Landing a fighter jet on an aircraft carrier is borderline surgical. The deck space is tight, typically only about 500 feet long, which is nowhere near enough for a jet going 150 mph to stop by brakes alone. Instead, pilots rely on a system of arresting wires stretched across the deck. A tailhook attached to the rear of the plane is lowered just before touchdown and aims to snag one of the four high-tensile steel cables. If successful, that hook drags the wire out, and a hydraulic system below deck absorbs the energy to bring the jet to a dead stop in around two seconds. The absence of this landing hook is one of the reasons Air Force planes cannot land on an aircraft carrier.
This arresting gear can stop a 54,000-pound jet traveling at 150 mph within 315 feet. If it misses, the pilot hits full throttle and launches off the end for another pass, called a “bolter.” The entire setup is built to catch, stop, or send the aircraft airborne again instantly. The deck itself is also angled about 14 degrees, so bolters don’t smash into parked aircraft on the forward deck.
Precision is everything here. The system doesn’t allow for sloppiness. Land too early and you might clip the ship. Land too late and you’re swimming. This was also why a fighter jet fell off an aircraft carrier in 2025. That’s why the tailhook and wire combo is one of the most critical parts of carrier operations.

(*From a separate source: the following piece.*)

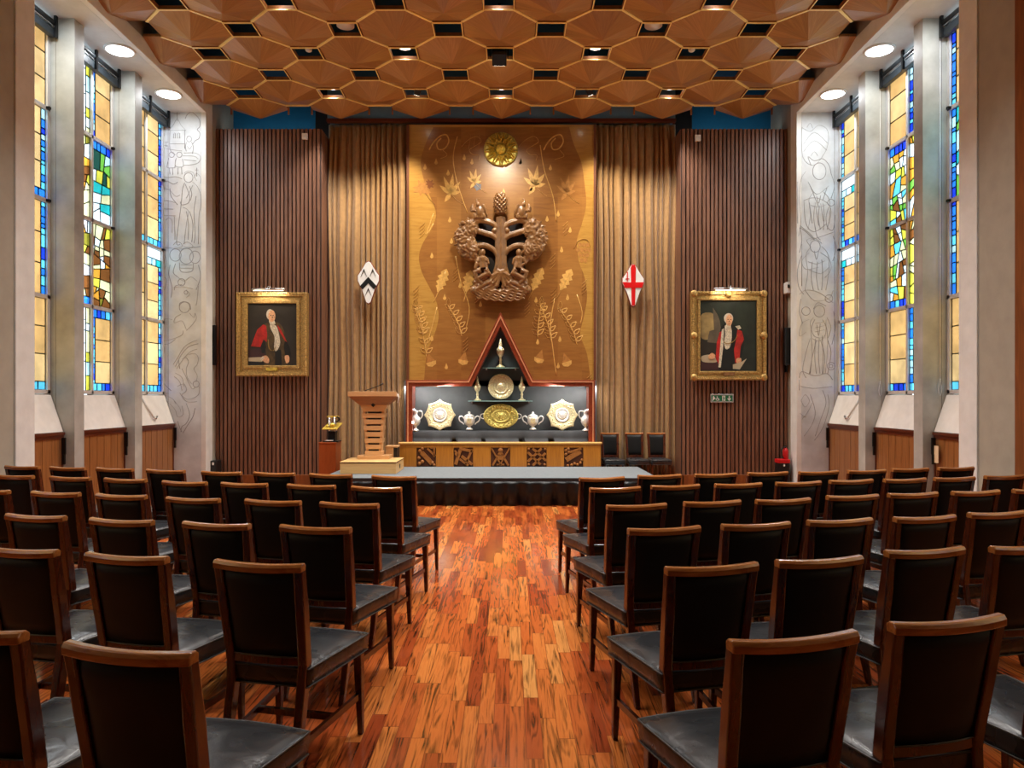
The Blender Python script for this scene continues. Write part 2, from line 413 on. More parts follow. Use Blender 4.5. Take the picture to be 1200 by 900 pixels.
# octagonal coffers
sh = .29*PT/2          # half side of an opening
oc = PT/2-sh
octv = [(sh, oc), (oc, sh), (oc, -sh), (sh, -oc), (-sh, -oc), (-oc, -sh), (-oc, sh), (-sh, oc)]
def coffer_mesh(ulim=None, half=None):
    bm = bmesh.new()
    k = .985
    ring = [bm.verts.new((x*k, y*k, 0)) for x, y in octv]
    top = [bm.verts.new((x*k, y*k, .035)) for x, y in octv]
    ap = bm.verts.new((0, 0, -.152)); ct = bm.verts.new((0, 0, .03))
    for i in range(8):
        j = (i+1) % 8
        bm.faces.new((ring[i], ring[j], ap)); bm.faces.new((ring[j], ring[i], top[i], top[j])); bm.faces.new((top[j], top[i], ct))
    if half == 'y':    # cut behind the apex
        r = bmesh.ops.bisect_plane(bm, geom=bm.verts[:]+bm.edges[:]+bm.faces[:], plane_co=(0, .012, 0), plane_no=(0, 1, 0), clear_outer=True)
        bmesh.ops.holes_fill(bm, edges=[e for e in bm.edges if e.is_boundary], sides=0)
    if ulim is not None:
        bmesh.ops.bisect_plane(bm, geom=bm.verts[:]+bm.edges[:]+bm.faces[:], plane_co=(ulim, 0, 0), plane_no=(1 if ulim > 0 else -1, 0, 0), clear_outer=True)
        bmesh.ops.holes_fill(bm, edges=[e for e in bm.edges if e.is_boundary], sides=0)
    bmesh.ops.recalc_face_normals(bm, faces=bm.faces)
    me = bpy.data.meshes.new('coffer'); bm.to_mesh(me); bm.free(); me.materials.append(MATS['coffer veneer']); return me
full = coffer_mesh(); halfm = coffer_mesh(half='y')
edgeR = coffer_mesh(ulim=.05); edgeL = coffer_mesh(ulim=-.05); ehR = coffer_mesh(ulim=.05, half='y'); ehL = coffer_mesh(ulim=-.05, half='y')
rows = 14
openings = []
brass = MB()
for k in range(rows):
    Y = CY-H2*k
    odd = k % 2 == 0      # rows f, d, b: octagons on whole multiples of the pitch
    us = [i*PT for i in range(-3, 4)] if odd else [(i+.5)*PT for i in range(-4, 4)]
    hs = [(i+.5)*PT for i in range(-4, 4)] if odd else [i*PT for i in range(-3, 4)]
    if odd: hs = [h for h in hs if abs(h) < 4.6]
    if k == 0: hs = []
    for u in us:
        if abs(u) > 4.6:
            me = (ehR if u > 0 else ehL) if k == 0 else (edgeR if u > 0 else edgeL)
        else: me = halfm if k == 0 else full
        o = bpy.data.objects.new('coffer_panel', me); COL.objects.link(o); o.parent = ceil
        o.location = (u, Y-6, 0)
        # brass strips on the near diagonals and the edges
        for i in range(8):
            a, b = octv[i], octv[(i+1) % 8]
            diag = abs(abs(a[0])-abs(b[0])) > .05 and abs(abs(a[1])-abs(b[1])) > .05
            if not diag: continue
            if (a[1]+b[1]) > 0 and k != 0: continue       # each diagonal once
            if k == 0 and (a[1]+b[1]) > 0: continue
            pa = Vector((X0+u+a[0], Y+a[1], CZ-.014)); pb = Vector((X0+u+b[0], Y+b[1], CZ-.014))
            if max(abs(pa.x-X0), abs(pb.x-X0)) > 4.74: continue
            d = (pb-pa).normalized(); sd = Vector((-d.y, d.x, 0))*.018
            vs = [pa-sd, pb-sd, pb+sd, pa+sd]; vs = vs+[p+Vector((0, 0, .03)) for p in vs]
            brass.add(vs, [(3, 2, 1, 0), (4, 5, 6, 7), (0, 1, 5, 4), (1, 2, 6, 5), (2, 3, 7, 6), (3, 0, 4, 7)], 0)
    for u in hs: openings.append((u, Y, k))
for i in range(-4, 4):
    xa0, xb0 = X0+i*PT+oc, X0+(i+1)*PT-oc
    if abs(i*PT+oc) < 4.7 and abs((i+1)*PT-oc) < 4.7: brass.box(xa0, xb0, CY-sh-.018, CY-sh+.018, CZ-.02, CZ+.03)
brass.build('brass_strips', 'brass strip', ceil)
m = MB()
a, b_, t_ = sh, sh-.018, .04
for (x0, x1, y0, y1) in ((-a, a, -a, -b_), (-a, a, b_, a), (-a, -b_, -b_, b_), (b_, a, -b_, b_)): m.box(x0, x1, y0, y1, -.012, t_)
fr0 = m.build('opening_frame', 'opening wood'); fr0.parent = ceil
m = MB(); e_ = .014
for (x0, x1, y0, y1) in ((-a, a, -a, -a+e_), (-a, a, a-e_, a), (-a, -a+e_, -a, a), (a-e_, a, -a, a)): m.box(x0, x1, y0, y1, -.018, -.012)
for (x0, x1, y0, y1) in ((-b_, b_, -b_, -b_+e_), (-b_, b_, b_-e_, b_)): m.box(x0, x1, y0, y1, -.018, -.012)
ft0 = m.build('brass_edge', 'brass strip'); ft0.parent = fr0
first = True
for (u, Y, k) in openings:
    if first: o = fr0; first = False
    else: o = copy_tree(fr0, ceil)
    o.location = (u, Y-6, 0)
# small downstands at the end of the last strips
m = MB()
for i in range(-3, 4):
    for s in (-1, 1): m.box(X0+i*PT+s*oc-.012, X0+i*PT+s*oc+.012, CY-.03, CY-.005, CZ-.09, CZ+.03)
m.build('end_bracket', 'opening wood', ceil)

# back wall
BW = setting('wall_back', (X0, 13, 0), 'back wall, deep blue above ribbed timber panelling')
m = MB(); m.box(XL, XR, 13.0, 13.2, 0, 6.95); m.build('blue_wall', 'deep blue wall', BW)
xa, xb = px(385, 12.5)-.02, px(790, 12.5)+.02
m = MB(); m.box(xa, xb, 12.5, 13.0, pz(141, 12.5)+.02, 6.95)
m.build('bulkhead', 'slate blue wall', BW)
m = MB(); m.box(xa, xb, 12.44, 12.52, pz(143.5, 12.48), pz(141, 12.48)+.02); m.build('pelmet_rail', 'cabinet trim', BW)
m = MB(); m.box(-3.4, 3.2, 12.86, 13.0, 0, 6.95); m.build('wall_behind_curtain', 'slat gap', BW)
SY = 12.2; ZT = pz(151, SY)
for s_ in (-1, 1): light('blue_wall_fill', 'AREA', (X0+s_*3.9, 12.6, ZT-.05), (X0+s_*3.9, 13.0, ZT+.6), 1.4, COOL, 1.6, size_y=.06)  # added fill lights without fittings, to brighten the blue wall above the slats
def slat_wall(s):
    m = MB()
    xo = X0+s*4.76; xe = px(375.5, SY) if s < 0 else px(799, SY)
    n = int(abs(xe-xo)/.0665); r_ = random.Random(3+s)
    m.box(min(xo, xe-s*.0), max(xo, xe), SY+.035, SY+.09, .22, ZT, 1)
    p = (xe-xo)/n
    for i in range(n):
        c = xo+(i+.5)*p
        m.box(c-.0215, c+.0215, SY-r_.choice([0, 0, .006]), SY+.036, .22, ZT)
        if i % 2: m.box(c-.0215-.006, c-.0215, SY+.014, SY+.036, .22, ZT)
    # return towards the curtain
    m.box(xe-s*.0, xe+s*.04, SY+.035, 12.86, .22, ZT, 1) if False else None
    q = 9; L = .6/q
    for i in range(q):
        y0 = SY+.02+i*L
        m.box(xe-s*.0-.02, xe+.02, y0+.006, y0+L-.012, .22, ZT)
    m.box(xe-.008, xe+.008, SY+.02, 12.86, .22, ZT, 1)
    o = m.build('slat_panelling', ['slat wood', 'slat gap'], BW)
    b = MB(); b.box(xo, xe, SY-.02, SY+.09, 0, .22); b.box(xe-.03, xe+.03, SY-.02, 12.86, 0, .22)
    b.build('plinth_board', 'side panelling', BW, bevel=.006)
    return xe
xeL = slat_wall(-1); xeR = slat_wall(1)
# rear wall behind the camera
m = MB(); m.box(XL, XR, -3.2, -3.0, 0, 6.95); o = m.build('wall_rear', 'beige paint'); tag(o, kind='structure')

# ------------------------------------------------------------------ side walls with window bays
UW, UG, UP, UC = 4.76, 5.44, 5.12, 5.26
ZS = 6.08; SILL = 1.57
def casement(rng, y0, y1, z0, z1, kind, near=1):
    """list of (polygon [(y,z)], colour) filling one casement. near=1: strip at low-y side."""
    out = []
    def rect(a, b, c, d, col): out.append(([(a, c), (b, c), (b, d), (a, d)], col))
    def strip(a, b, c, d, cols, n):
        zs = [c]
        for i in range(n): zs.append(zs[-1]+rng.uniform(.5, 1.6))
        k = (d-c)/(zs[-1]-c); zs = [c+(z-c)*k for z in zs]
        for i in range(n): rect(a, b, zs[i], zs[i+1], rng.choice(cols))
    def hstrip(a, b, c, d, cols, n):
        ys = [a+(b-a)*(i+(rng.uniform(-.2, .2) if 0 < i < n else 0))/n for i in range(n+1)]
        for i in range(n): rect(ys[i], ys[i+1], c, d, rng.choice(cols))
    def split(poly, depth, cols):
        cx = sum(p[0] for p in poly)/len(poly); cz = sum(p[1] for p in poly)/len(poly)
        w = max(p[0] for p in poly)-min(p[0] for p in poly); h = max(p[1] for p in poly)-min(p[1] for p in poly)
        if depth == 0 or max(w, h) < .07: out.append((poly, rng.choice(cols))); return
        base = 0 if h > w*1.0 else math.pi/2
        an = base+rng.gauss(0, .28)
        nx, nz = -math.sin(an), math.cos(an)
        ox = cx+rng.uniform(-.15, .15)*w; oz = cz+rng.uniform(-.15, .15)*h
        A, B = [], []
        n = len(poly)
        for i in range(n):
            p, q = poly[i], poly[(i+1) % n]
            dp = (p[0]-ox)*nx+(p[1]-oz)*nz; dq = (q[0]-ox)*nx+(q[1]-oz)*nz
            if dp >= 0: A.append(p)
            if dp <= 0: B.append(p)
            if dp*dq < 0:
                t = dp/(dp-dq); r = (p[0]+(q[0]-p[0])*t, p[1]+(q[1]-p[1])*t); A.append(r); B.append(r)
        for Q in (A, B):
            if len(Q) >= 3: split(Q, depth-1, cols)
    blues = ['blue', 'cyan', 'deep', 'blue', 'cyan', 'pale']
    w = .085
    if 'b' in kind: hstrip(y0, y1, z0, z0+.1, ['blue', 'cyan', 'deep', 'cyan'], 4); z0 += .1
    if 't' in kind: hstrip(y0, y1, z1-.11, z1, ['blue', 'deep', 'blue', 'cyan'], 4); z1 -= .11
    if 'T' in kind:
        rect(y0, y1, z1-.16, z1, 'white'); hstrip(y0, y1, z1-.27, z1-.16, ['pale', 'white', 'teal'], 3); z1 -= .27
    if 'n' in kind: strip(y0, y0+w, z0, z1, blues, 11); y0 += w
    if 'f' in kind: strip(y1-w, y1, z0, z1, blues, 11); y1 -= w
    if 'A' in kind:
        n = 3; zs = [z0+(z1-z0)*i/n for i in range(n+1)]
        for i in range(n): rect(y0, y1, zs[i], zs[i+1], rng.choice(['amber', 'amber', 'amb2']))
    elif 'W' in kind:
        strip(y1-.09, y1, z0, z1, ['yellow', 'white', 'pale', 'cream'], 6); strip(y0, y1-.09, z0, z1, ['pink', 'white', 'white'], 5)
    elif 'C' in kind:
        strip(y0, y1, z0, z1, ['white', 'cyan', 'pale', 'teal', 'cream'], 7)
    elif 'X' in kind: split([(y0, z0), (y1, z0), (y1, z1), (y0, z1)], 5, ['brown', 'cream', 'yellow', 'cream', 'olive', 'white', 'orange', 'brown', 'pink'])
    elif 'G' in kind: split([(y0, z0), (y1, z0), (y1, z1), (y0, z1)], 4, ['green', 'white', 'pale', 'dkgreen', 'cream', 'yellow', 'teal', 'white'])
    elif 'S' in kind: split([(y0, z0), (y1, z0), (y1, z1), (y0, z1)], 3, ['cyan', 'pale', 'cyan', 'white', 'pale'])
    elif 'Y' in kind: split([(y0, z0), (y1, z0), (y1, z1), (y0, z1)], 5, ['yellow', 'white', 'cream', 'orange', 'green', 'white', 'cyan', 'brown', 'yellow'])
    elif 'R' in kind: split([(y0, z0), (y1, z0), (y1, z1), (y0, z1)], 4, ['red', 'cyan', 'dkgreen', 'white', 'cyan', 'cream'])
    elif 'O' in kind: strip(y0, y1, z0, z1, ['olive', 'yellow', 'cream', 'olive'], 3)
    return out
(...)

The pilot’s approach: controlled chaos in a tight pattern
A carrier landing starts long before the wheels touch down. Jets circle the ship in a tight oval holding pattern called “the stack.” The ship’s Air Traffic Control decides landing order, mainly based on fuel levels. Once cleared, a pilot breaks from the stack and lines up behind the carrier, guided by the Landing Signal Officers (LSOs) via radio and light signals on the deck.
The pilot’s goal is to maintain the perfect glide slope all the way to the deck. To assist with this, a Fresnel Lens Optical Landing System projects lights that indicate whether the aircraft is too high, too low, or right on target. A centered amber light (nicknamed “the meatball”) aligned with green reference lights means a clean approach. If the amber light drifts, it tells the pilot to adjust immediately. Too low, and the light turns red, signaling danger of hitting the ship’s stern.
LSOs also stand by with the authority to “wave off” an aircraft if it’s coming in wrong. That decision needs to be made in split seconds. In combat or poor weather, there’s zero room for hesitation. Everything, from the approach pattern to light signals to real-time corrections, is designed to get the jet down safely on the first try.
A unique (but ultimately scrapped) way to land
After World War II, British engineers explored an idea that sounds bizarre today: landing jet aircraft on carriers without wheels. The Royal Aircraft Establishment (RAE) theorized that removing landing gear could reduce aircraft weight and allow for sleeker designs. In 1945, they proposed a flexible “carpet” deck: a shock-absorbing rubber-like surface that could catch a wheelless jet using standard arresting gear.
The first real test happened in December 1947 when veteran pilot Eric Brown attempted a landing in a Sea Vampire with the gear retracted. It didn’t go smoothly. The plane sank too fast, the arresting hook malfunctioned, and the aircraft was damaged on impact. Brown walked away, and refinements followed. By March 1948, the team achieved a successful flexible deck landing, and in November, Brown repeated the feat aboard HMS Warrior, a modified light carrier fitted with a 190-foot rubber runway.
More than 200 test landings followed, which were most successful. The system technically worked. It could stop a wheelless aircraft with a short runout and no major accidents. But real-world practicality killed the concept. Aircraft without wheels couldn’t land at regular airfields or unmodified carriers, limiting their use. Upgrading all infrastructure wasn’t worth the marginal performance gains.
The U.S. Navy tested its own version in 1953 at NAS Patuxent River, but faced similar drawbacks. The idea was shelved. But fighter jets that can take off and land without a runway (floating or otherwise) altogether have been developed and are in service today.